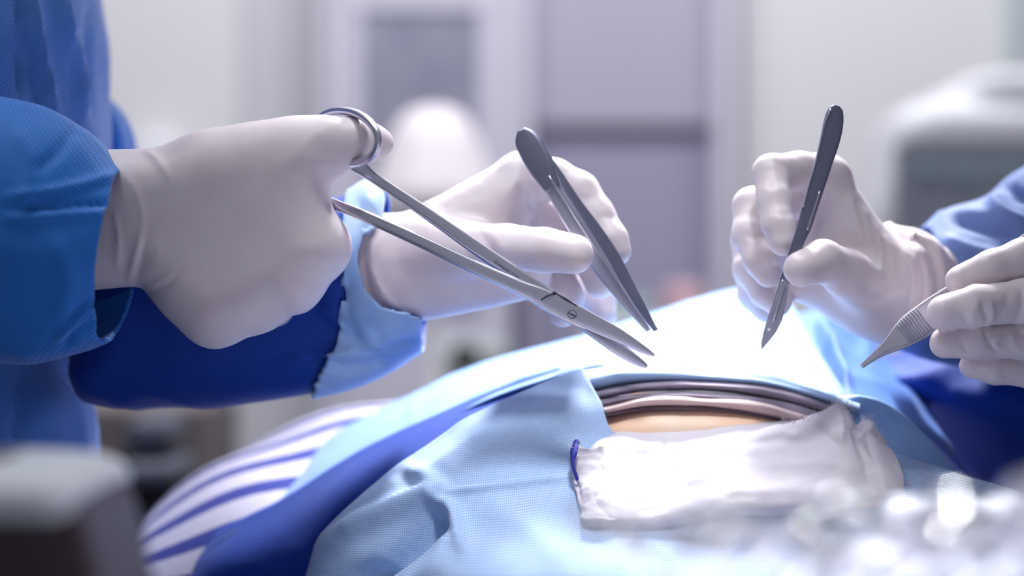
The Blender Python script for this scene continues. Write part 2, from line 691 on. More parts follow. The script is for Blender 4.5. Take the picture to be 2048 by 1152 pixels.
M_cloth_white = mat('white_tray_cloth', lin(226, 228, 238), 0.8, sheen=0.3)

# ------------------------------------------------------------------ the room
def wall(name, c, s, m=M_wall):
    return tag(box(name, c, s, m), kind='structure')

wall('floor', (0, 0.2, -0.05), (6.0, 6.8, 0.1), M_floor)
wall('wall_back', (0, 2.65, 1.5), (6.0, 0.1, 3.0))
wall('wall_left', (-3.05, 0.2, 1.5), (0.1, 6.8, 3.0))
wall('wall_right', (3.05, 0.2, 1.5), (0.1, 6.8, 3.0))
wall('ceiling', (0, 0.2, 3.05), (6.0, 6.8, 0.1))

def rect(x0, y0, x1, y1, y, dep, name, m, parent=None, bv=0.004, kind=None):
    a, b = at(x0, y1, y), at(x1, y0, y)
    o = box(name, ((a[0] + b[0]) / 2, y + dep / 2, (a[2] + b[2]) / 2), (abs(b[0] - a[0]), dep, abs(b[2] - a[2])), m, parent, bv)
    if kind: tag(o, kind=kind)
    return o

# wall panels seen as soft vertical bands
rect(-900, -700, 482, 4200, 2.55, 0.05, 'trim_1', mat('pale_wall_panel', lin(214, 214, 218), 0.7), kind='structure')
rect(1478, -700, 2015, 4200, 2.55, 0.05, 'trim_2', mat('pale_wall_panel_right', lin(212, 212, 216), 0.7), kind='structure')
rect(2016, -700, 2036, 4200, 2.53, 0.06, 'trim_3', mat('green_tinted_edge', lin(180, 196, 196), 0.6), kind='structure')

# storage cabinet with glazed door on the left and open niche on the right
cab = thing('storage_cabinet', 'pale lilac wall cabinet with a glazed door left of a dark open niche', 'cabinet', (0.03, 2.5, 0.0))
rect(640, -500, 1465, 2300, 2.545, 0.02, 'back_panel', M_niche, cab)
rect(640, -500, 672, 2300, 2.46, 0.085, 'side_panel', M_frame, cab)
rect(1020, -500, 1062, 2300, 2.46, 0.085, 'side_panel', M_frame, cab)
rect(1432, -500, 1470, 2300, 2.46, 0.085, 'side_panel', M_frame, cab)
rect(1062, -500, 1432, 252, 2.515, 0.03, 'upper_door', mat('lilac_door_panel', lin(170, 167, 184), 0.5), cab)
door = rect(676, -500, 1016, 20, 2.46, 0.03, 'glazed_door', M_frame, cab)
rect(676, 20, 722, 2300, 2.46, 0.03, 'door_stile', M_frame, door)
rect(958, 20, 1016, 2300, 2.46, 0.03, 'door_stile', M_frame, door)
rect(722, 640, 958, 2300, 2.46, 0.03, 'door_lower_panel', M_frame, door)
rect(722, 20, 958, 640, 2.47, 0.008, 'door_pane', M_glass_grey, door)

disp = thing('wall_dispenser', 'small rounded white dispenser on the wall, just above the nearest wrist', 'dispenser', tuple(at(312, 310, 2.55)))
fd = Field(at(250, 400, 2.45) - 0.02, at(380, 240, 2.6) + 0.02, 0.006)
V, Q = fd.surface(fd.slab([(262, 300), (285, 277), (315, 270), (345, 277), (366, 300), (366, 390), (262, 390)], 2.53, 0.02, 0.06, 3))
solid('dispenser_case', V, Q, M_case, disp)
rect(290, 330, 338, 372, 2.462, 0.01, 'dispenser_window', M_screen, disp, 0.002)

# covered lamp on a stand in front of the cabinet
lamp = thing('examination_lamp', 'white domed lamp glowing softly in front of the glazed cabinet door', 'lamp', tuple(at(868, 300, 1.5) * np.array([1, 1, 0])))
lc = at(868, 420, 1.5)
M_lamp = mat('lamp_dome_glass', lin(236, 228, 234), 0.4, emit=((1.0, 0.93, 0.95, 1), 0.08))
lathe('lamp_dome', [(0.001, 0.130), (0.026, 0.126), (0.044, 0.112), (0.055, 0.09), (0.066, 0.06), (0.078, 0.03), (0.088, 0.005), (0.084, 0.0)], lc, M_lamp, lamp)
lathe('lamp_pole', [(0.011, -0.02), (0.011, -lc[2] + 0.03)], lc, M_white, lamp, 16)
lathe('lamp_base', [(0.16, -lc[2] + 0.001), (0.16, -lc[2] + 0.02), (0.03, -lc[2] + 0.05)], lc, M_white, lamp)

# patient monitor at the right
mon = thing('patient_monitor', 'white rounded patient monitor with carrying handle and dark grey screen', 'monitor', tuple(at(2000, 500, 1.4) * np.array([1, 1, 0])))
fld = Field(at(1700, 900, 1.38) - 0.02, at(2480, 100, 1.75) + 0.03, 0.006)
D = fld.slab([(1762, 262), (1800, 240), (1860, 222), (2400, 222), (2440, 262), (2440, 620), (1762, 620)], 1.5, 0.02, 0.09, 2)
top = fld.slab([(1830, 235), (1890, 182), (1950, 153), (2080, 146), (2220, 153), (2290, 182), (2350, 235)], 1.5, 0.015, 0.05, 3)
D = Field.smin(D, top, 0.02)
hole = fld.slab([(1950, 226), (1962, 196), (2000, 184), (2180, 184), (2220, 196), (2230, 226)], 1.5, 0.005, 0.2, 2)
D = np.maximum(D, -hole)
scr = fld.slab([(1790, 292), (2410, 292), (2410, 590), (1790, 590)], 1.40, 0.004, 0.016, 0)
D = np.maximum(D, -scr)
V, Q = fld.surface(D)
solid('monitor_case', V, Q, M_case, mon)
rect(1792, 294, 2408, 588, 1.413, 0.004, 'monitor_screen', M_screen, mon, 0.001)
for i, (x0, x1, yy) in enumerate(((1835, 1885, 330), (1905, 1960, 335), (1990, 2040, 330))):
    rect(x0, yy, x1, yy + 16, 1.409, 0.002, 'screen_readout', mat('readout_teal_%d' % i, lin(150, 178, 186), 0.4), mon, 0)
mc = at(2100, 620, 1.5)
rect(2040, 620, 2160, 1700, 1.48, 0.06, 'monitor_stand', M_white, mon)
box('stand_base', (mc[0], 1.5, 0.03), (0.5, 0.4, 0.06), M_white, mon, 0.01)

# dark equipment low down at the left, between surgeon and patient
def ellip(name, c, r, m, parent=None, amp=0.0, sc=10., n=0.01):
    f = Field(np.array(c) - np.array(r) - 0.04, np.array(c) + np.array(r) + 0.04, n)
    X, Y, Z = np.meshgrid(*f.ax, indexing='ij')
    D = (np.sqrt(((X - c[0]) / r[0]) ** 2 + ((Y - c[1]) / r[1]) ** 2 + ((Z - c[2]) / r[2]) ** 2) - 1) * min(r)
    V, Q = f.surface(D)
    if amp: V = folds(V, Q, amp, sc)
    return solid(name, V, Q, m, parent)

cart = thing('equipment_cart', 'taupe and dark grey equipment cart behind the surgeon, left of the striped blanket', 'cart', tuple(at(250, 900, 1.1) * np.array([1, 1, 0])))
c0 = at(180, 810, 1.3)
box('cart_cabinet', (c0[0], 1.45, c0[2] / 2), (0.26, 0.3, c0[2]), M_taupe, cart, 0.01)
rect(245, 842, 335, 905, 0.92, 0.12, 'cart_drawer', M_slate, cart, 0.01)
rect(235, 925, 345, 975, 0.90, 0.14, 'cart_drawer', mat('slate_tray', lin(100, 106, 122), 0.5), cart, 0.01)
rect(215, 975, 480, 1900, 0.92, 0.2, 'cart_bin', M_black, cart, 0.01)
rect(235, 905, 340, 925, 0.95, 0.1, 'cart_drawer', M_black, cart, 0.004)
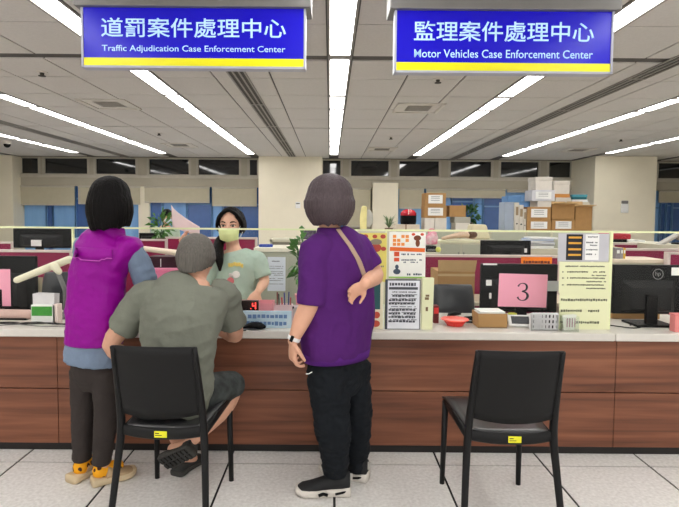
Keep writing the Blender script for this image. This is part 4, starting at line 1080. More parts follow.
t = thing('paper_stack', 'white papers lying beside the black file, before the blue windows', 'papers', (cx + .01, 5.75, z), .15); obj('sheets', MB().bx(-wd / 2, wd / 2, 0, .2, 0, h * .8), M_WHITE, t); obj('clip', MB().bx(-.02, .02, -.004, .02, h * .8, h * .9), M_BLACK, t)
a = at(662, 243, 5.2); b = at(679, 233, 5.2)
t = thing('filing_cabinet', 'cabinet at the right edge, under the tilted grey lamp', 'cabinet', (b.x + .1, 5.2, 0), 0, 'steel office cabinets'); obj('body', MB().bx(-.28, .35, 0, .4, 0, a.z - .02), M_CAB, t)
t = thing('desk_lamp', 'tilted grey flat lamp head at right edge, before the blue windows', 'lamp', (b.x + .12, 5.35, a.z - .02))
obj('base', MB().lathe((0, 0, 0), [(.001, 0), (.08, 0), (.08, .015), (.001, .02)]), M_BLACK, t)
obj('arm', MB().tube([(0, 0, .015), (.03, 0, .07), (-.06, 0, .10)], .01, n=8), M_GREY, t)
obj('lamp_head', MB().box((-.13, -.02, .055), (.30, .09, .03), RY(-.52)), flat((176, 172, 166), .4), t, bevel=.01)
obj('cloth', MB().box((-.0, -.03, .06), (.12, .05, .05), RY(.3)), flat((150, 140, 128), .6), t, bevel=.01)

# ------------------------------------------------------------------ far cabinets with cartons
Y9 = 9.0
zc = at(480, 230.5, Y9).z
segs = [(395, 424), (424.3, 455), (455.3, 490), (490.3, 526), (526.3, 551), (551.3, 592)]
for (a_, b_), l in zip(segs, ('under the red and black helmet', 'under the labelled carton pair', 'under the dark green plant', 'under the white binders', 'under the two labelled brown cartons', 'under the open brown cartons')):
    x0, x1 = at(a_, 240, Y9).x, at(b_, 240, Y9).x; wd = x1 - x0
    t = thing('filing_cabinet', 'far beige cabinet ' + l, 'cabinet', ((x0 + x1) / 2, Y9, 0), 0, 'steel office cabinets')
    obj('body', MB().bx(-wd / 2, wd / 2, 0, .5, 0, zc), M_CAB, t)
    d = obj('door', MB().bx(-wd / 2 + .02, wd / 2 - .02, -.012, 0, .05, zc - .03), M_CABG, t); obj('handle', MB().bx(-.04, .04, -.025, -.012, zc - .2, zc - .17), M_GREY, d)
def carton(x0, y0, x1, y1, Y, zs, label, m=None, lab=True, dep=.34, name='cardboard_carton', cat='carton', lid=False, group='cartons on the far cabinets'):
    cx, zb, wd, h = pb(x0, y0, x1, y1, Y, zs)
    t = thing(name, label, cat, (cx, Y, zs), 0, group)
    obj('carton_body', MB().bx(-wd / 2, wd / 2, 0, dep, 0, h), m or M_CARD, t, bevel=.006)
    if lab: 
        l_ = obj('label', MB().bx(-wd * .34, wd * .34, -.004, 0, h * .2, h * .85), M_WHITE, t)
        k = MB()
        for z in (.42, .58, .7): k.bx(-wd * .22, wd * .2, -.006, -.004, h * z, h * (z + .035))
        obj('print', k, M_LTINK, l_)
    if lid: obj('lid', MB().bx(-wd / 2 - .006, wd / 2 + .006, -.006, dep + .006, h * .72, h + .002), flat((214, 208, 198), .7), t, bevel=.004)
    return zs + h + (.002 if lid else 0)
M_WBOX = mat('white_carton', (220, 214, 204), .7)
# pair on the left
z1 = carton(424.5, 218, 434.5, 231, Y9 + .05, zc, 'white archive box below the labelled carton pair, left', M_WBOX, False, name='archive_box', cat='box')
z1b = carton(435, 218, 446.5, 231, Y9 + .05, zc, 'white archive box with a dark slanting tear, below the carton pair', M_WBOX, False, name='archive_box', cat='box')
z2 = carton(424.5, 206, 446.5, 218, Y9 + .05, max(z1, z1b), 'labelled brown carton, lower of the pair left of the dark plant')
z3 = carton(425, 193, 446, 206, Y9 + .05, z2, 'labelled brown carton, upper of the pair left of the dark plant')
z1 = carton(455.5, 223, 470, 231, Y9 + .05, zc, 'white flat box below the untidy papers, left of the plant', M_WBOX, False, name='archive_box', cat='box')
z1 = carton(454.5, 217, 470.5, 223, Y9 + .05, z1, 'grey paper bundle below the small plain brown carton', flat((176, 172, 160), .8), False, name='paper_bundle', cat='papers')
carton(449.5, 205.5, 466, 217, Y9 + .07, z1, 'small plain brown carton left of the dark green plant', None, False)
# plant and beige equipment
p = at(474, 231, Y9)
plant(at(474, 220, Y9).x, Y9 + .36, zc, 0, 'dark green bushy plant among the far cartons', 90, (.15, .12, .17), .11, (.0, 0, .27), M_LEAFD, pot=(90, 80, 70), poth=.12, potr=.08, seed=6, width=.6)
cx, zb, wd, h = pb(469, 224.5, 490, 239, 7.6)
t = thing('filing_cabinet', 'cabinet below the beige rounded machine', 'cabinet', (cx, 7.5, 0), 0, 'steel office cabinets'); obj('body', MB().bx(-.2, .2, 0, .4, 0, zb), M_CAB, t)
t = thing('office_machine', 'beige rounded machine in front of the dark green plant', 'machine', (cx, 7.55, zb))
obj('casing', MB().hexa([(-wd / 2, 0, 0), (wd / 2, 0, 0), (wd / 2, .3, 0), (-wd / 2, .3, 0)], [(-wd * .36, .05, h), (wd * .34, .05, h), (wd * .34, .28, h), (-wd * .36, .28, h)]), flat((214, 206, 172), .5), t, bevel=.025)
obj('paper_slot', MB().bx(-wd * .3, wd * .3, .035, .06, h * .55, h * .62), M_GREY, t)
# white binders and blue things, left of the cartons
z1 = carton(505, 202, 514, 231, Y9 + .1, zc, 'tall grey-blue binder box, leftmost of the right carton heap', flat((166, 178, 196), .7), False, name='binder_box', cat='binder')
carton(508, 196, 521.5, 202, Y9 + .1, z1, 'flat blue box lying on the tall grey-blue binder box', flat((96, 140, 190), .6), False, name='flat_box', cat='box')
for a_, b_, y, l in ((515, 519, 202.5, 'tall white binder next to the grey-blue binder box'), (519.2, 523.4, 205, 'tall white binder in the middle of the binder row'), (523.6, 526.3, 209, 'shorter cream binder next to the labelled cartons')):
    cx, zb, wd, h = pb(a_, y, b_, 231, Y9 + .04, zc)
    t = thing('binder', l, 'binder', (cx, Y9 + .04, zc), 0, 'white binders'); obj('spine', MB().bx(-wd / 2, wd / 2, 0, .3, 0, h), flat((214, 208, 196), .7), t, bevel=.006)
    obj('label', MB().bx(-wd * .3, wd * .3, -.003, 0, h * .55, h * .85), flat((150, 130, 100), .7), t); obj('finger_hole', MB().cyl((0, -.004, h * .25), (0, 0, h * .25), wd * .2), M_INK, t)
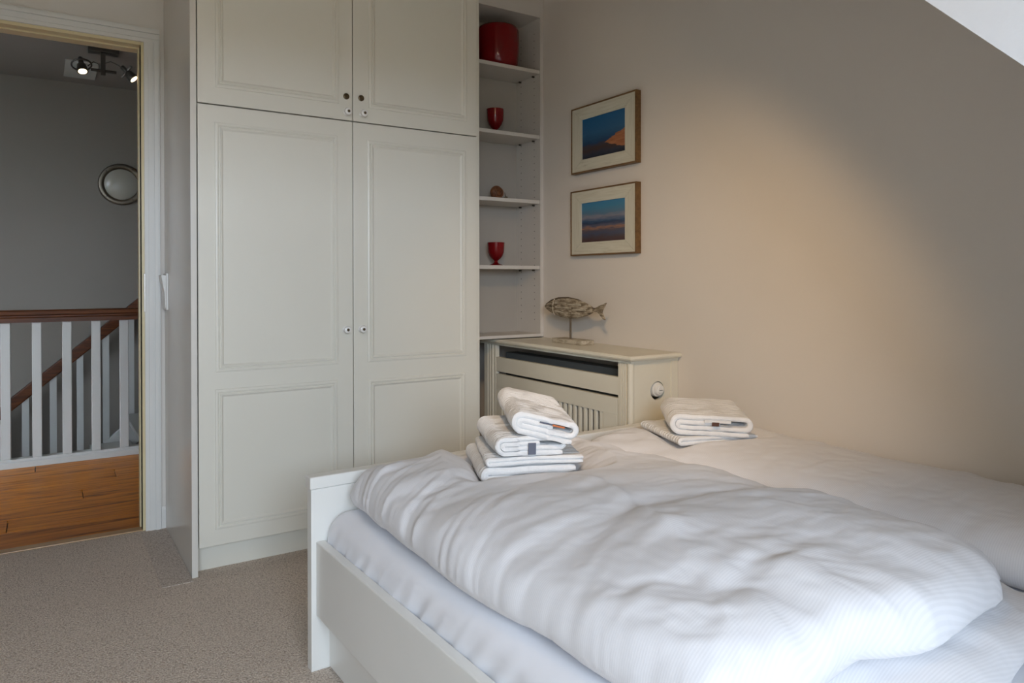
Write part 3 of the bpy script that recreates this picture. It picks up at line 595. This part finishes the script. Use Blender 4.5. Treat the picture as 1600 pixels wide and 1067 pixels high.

-.-.-

• [GOAL OF THE EXERCISE]:
Take the listing above and repeat exactly the lines from the one containing "Keep writing the" through the one containing "128), .6), t, bevel=.01)", both included.

• [THE ANSWER]:
Keep writing the Blender script for this image. This is part 4, starting at line 1080. More parts follow.
t = thing('paper_stack', 'white papers lying beside the black file, before the blue windows', 'papers', (cx + .01, 5.75, z), .15); obj('sheets', MB().bx(-wd / 2, wd / 2, 0, .2, 0, h * .8), M_WHITE, t); obj('clip', MB().bx(-.02, .02, -.004, .02, h * .8, h * .9), M_BLACK, t)
a = at(662, 243, 5.2); b = at(679, 233, 5.2)
t = thing('filing_cabinet', 'cabinet at the right edge, under the tilted grey lamp', 'cabinet', (b.x + .1, 5.2, 0), 0, 'steel office cabinets'); obj('body', MB().bx(-.28, .35, 0, .4, 0, a.z - .02), M_CAB, t)
t = thing('desk_lamp', 'tilted grey flat lamp head at right edge, before the blue windows', 'lamp', (b.x + .12, 5.35, a.z - .02))
obj('base', MB().lathe((0, 0, 0), [(.001, 0), (.08, 0), (.08, .015), (.001, .02)]), M_BLACK, t)
obj('arm', MB().tube([(0, 0, .015), (.03, 0, .07), (-.06, 0, .10)], .01, n=8), M_GREY, t)
obj('lamp_head', MB().box((-.13, -.02, .055), (.30, .09, .03), RY(-.52)), flat((176, 172, 166), .4), t, bevel=.01)
obj('cloth', MB().box((-.0, -.03, .06), (.12, .05, .05), RY(.3)), flat((150, 140, 128), .6), t, bevel=.01)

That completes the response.